PRESS RELEASE
July 29, 2025
Contact: James Bopp, Jr.
Cell Phone 812/243-0825; Phone 812/232-2434; Fax 812/235-3685; [email protected], For more information: Krystal Minera-Alvis (775) 815-1360; [email protected]
Nevada's Federal Court Lifts Pause on Allowing Enforcement of Nevada's Parental-Notice Law for Minors Seeking Abortion
On Tuesday, July 22, 2025, Nevada's federal court gave effect to its decision to vacate its 1991 order banning enforcement of a Nevada law requiring that parents be notified when their minor children seek an abortion (“parental-notice law”). As a result of litigation commenced shortly after the law was passed and before it went into effect, the district court had barred enforcement of the law based on Roe v. Wade. However, the Supreme Court overruled Roe in its 2022 Dobbs v. Jackson Women's Health Organization decision. Accordingly, Stephen B. Rye, Lyon County District Attorney, and Garrit S. Pruyt, Carson City District Attorney, supported by Nevada Right to Life, argued that the district court should lift its ban against the law since Roe was its sole basis.
The district court ultimately agreed with the District Attorneys. However, it delayed their relief by granting a motion filed by Planned Parenthood of Mar Monte (“Planned Parenthood”)—the organization defending the 1991 ban—that asked the court to put a pause on lifting the ban while Planned Parenthood pursued an appeal in the Ninth Circuit Court of Appeals.
That delay was ended when, on July 18, 2025, a Ninth Circuit panel held that Planned Parenthood had not even made the weakest showing that can still qualify for any additional delay—it failed to show that it could raise “serious questions” concerning the district court's decision to vacate the ban. Accordingly, the district court issued the order allowing the parental- notice law to go into effect.
The parental-notice law should not be controversial. Parental notice laws protect minors who are incapable of making a mature decision from choosing abortions and, by involving parents, protects parents' rights to supervise the upbringing and education of their children. While the parental-notice law requires a physician to notify a custodial parent or guardian before performing an abortion on a minor, it contains several commonsense exceptions. Specifically, parental notice is not required if the physician believes an abortion is immediately necessary for reasons of life or health. Nor is it required if the minor is married. Furthermore, courts may grant a waiver of the parental notice requirement if the minor proves (a) “she is mature enough to make an intelligent and informed decision”; (b) she is “financially independent or emancipated,” or (c) the notice “would be detrimental to her best interests.”

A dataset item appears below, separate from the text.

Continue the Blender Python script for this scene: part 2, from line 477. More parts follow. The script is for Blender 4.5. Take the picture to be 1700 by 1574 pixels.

James Bopp, Jr., of The Bopp Law Firm, PC, and counsel for the District Attorneys, says: “The district court's decision to lift its ban on the parental-notice law and the Ninth Circuit's affirmation that Planned Parenthood's arguments were fruitless not only vindicate essential rights held by parents in raising and protecting their children, but also recognize the balance of governmental powers instituted by the Founding Fathers. Courts are not permitted to usurp legislative or executive roles by ordering which laws may or may not be enforced when there is no remaining constitutional basis for such a decision. We are pleased that the judiciary recognized this basic truth.”